Schoen is an attorney and Democratic pollster, LeBoutillier a former Republican member of Congress; both cohosted the Fox News show Political Insiders from 2011 to 2016. They acknowledge the difficulty of what they ask: A universal plea deal would require not just Trump’s cooperation but also sign-off from the prosecutors and judges in each of his three-going-on-four criminal prosecutions. But the pair suggest that Trump might give up the ability to hold public office once the prospect of actually spending time behind bars becomes real to him.

“Mr. Trump may be publicly defiant about his fate in these cases, but privately he must know that his liberty is in serious jeopardy,” they wrote. A negotiated ending would spare us all “the distraction of endless pretrial court appearances, speculation about testimony, witnesses, judicial rulings, jury selection, the trials themselves, the verdicts, and then, of course, the biggest issue of all: the sentencing.”

Political commentator Jill Lawrence, writing in The Bulwark (to which I am a regular contributor), interviews LeBoutillier, who has known Trump for decades, about his op-ed. LeBoutillier says he thinks Trump might just go along, even though he would later deny any wrongdoing and rail against the prosecution. But his necessary guilty plea would be a matter of public record—and the deal would erase the possibility of a second Trump presidency and the dismantling of US democracy that it’s sure to bring. The chance, however remote, that Trump could return as “King Donald, with his own personal army of federal leaders and policymakers to harness the government to the benefit of himself, his family, and his friends and cronies,” is just too great for Lawrence to accept.

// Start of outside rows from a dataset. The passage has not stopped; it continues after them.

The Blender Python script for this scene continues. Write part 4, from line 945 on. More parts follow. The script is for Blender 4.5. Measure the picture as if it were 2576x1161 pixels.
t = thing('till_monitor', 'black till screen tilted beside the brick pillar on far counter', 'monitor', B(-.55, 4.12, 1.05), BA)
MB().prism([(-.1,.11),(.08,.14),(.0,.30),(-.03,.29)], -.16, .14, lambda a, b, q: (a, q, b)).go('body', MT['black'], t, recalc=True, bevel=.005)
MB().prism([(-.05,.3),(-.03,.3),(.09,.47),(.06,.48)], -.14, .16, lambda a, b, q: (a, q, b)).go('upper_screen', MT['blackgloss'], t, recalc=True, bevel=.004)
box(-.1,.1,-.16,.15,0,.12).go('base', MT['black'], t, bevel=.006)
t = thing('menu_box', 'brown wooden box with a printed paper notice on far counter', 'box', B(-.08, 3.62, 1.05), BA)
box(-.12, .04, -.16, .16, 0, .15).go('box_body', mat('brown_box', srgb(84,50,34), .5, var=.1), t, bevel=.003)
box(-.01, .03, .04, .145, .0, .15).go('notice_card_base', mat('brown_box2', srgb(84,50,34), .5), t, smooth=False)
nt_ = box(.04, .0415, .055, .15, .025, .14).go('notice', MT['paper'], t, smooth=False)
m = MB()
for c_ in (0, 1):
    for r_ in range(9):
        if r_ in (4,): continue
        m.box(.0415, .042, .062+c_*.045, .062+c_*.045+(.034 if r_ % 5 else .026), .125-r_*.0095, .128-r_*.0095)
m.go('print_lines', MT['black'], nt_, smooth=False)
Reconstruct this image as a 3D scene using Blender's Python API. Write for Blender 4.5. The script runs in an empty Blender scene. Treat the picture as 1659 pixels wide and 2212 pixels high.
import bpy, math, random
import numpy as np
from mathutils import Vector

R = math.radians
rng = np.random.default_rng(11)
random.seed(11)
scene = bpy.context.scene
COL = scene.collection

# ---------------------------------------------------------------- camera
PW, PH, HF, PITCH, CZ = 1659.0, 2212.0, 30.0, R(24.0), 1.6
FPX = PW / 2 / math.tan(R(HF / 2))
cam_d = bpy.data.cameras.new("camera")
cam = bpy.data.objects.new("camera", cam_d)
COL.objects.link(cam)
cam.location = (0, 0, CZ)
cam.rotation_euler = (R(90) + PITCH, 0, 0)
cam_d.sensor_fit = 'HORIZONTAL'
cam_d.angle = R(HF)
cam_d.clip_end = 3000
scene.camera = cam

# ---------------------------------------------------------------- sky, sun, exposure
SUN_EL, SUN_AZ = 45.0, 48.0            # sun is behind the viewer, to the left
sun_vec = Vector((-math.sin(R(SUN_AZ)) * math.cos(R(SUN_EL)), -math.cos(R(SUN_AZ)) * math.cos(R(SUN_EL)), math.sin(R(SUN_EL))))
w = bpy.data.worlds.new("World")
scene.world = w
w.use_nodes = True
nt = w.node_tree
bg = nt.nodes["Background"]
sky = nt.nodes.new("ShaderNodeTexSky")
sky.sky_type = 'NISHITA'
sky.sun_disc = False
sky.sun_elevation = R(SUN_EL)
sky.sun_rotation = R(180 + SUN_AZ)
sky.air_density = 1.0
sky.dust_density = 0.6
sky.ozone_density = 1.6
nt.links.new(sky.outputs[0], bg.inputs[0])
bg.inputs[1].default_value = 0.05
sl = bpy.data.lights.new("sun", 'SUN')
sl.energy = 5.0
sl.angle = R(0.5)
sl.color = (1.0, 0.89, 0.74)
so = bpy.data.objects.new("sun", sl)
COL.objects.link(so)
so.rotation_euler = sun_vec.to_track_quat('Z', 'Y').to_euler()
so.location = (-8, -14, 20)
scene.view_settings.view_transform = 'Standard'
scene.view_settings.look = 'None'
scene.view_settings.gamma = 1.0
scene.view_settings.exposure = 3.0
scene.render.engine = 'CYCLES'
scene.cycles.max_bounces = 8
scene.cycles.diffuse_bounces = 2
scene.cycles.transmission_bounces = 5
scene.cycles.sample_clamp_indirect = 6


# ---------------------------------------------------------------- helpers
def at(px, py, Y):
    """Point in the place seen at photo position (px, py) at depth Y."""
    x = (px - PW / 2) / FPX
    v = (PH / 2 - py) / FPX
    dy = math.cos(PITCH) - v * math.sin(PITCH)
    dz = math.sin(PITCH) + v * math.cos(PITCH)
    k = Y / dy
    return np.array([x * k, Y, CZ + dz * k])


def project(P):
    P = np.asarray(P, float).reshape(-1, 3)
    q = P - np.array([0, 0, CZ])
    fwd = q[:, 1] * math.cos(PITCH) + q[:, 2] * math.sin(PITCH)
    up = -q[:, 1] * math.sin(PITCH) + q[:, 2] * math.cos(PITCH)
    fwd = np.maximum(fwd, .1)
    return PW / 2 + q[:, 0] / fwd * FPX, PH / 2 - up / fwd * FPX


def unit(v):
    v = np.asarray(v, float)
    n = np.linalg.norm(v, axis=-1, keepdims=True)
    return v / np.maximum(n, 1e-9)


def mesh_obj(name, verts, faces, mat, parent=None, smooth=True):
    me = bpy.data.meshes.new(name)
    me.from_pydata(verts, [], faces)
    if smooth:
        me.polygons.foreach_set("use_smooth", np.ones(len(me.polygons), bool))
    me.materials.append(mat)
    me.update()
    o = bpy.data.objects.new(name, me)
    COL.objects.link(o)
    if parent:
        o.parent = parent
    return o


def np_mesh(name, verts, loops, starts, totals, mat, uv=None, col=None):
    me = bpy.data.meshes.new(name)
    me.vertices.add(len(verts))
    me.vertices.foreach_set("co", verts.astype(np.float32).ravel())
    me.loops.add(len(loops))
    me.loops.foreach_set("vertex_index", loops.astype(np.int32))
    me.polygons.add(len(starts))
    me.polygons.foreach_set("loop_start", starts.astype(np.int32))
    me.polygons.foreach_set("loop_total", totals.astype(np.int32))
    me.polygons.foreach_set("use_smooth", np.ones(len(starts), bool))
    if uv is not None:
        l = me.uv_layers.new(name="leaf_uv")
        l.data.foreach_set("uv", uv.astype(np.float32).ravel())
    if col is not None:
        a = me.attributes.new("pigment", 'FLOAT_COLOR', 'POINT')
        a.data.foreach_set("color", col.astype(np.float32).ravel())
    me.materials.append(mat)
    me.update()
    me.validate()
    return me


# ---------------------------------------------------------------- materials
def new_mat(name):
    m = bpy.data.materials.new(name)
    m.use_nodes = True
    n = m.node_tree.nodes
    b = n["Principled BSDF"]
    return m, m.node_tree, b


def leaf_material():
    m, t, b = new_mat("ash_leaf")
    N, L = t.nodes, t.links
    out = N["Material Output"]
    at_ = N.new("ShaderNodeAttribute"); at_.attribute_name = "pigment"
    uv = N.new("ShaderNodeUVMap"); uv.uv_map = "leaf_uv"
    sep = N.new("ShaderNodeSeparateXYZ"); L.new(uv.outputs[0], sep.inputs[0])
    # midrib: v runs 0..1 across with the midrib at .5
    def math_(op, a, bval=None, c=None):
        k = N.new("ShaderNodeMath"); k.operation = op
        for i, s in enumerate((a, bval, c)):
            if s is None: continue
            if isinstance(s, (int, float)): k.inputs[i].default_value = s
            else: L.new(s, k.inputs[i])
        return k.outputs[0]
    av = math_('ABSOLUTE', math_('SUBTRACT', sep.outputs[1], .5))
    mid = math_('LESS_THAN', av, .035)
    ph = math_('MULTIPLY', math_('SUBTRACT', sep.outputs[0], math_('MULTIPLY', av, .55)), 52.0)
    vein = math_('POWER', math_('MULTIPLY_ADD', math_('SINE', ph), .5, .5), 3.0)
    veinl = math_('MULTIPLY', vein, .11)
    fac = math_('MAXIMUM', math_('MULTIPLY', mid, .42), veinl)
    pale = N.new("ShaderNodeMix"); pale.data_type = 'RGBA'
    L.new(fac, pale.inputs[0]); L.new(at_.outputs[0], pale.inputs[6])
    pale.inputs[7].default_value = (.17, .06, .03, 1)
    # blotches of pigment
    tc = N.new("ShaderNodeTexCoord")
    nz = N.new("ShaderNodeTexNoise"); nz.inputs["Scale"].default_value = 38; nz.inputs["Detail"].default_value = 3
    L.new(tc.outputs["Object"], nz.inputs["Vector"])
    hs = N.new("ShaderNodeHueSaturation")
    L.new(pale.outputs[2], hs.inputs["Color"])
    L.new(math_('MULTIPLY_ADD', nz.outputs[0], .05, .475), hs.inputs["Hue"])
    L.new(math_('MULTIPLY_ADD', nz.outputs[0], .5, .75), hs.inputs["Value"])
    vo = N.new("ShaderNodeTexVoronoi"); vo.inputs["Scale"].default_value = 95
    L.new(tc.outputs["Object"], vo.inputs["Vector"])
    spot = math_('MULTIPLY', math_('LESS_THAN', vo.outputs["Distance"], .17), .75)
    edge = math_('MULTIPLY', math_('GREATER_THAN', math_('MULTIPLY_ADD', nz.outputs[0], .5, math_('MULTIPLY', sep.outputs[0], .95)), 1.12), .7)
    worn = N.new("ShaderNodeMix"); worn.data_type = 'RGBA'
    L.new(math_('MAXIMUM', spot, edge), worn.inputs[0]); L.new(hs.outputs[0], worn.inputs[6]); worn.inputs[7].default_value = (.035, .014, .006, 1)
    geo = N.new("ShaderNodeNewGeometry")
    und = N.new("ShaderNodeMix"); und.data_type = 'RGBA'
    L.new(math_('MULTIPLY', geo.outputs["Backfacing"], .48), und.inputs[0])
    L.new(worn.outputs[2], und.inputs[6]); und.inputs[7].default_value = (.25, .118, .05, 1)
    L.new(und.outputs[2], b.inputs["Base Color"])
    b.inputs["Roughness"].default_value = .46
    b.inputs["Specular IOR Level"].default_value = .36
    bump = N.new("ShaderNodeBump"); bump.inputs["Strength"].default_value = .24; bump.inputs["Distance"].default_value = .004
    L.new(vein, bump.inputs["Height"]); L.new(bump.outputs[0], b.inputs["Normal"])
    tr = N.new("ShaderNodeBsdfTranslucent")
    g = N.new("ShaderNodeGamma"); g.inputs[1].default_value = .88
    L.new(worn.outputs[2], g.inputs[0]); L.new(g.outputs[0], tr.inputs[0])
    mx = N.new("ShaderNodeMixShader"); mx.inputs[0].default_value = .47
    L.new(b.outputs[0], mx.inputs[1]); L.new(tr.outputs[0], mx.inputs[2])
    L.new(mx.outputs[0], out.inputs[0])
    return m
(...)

“I have no illusions that a universal plea agreement would ‘heal the country,’” she wrote, “but it might head off political, policy, and administrative disasters that would take generations to repair. We’ve got to try.”

Actually, we don’t. And we shouldn’t.

Leaving aside the wild unlikelihood that Trump would ever admit guilt and accept personal responsibility for his misbehavior, there is just too much irony in the idea that people should not be allowed to vote for Donald Trump because of the danger that he poses to democracy.

Trump has, under the law, as much right as anyone to run for president. If he gets enough votes (and not just in his opinion), he can return to office and set about doing all of the awful things he’s promised to do. That’s what democracy is all about.

Trump is never going to withdraw from the race. And even if he were somehow forced into abandoning his candidacy, he would immediately and shrewdly proclaim that he would certainly have won had if only he’d been allowed to compete. Instead of being the former president who decisively lost yet another election, he’d be the guy against whom all charges were dropped just so that he would stop running for president.

The good news is that if Trump loses the election, his conviction and ultimate incarceration are all but assured. As Mystal explains, “Trump’s only defense to these charges is ‘I’m about to be president again.’ Once that is off the table, he’s got nothing else to fall back on.” Not even the Supreme Court is likely to step in and save him.

It’s time to stop trying to dream up ways to keep Trump from running and focus on finding ways to keep him from winning, in as free and fair an election as it is possible to pull off. American democracy might not survive a second Trump presidency. But we must make sure that it survives his third campaign.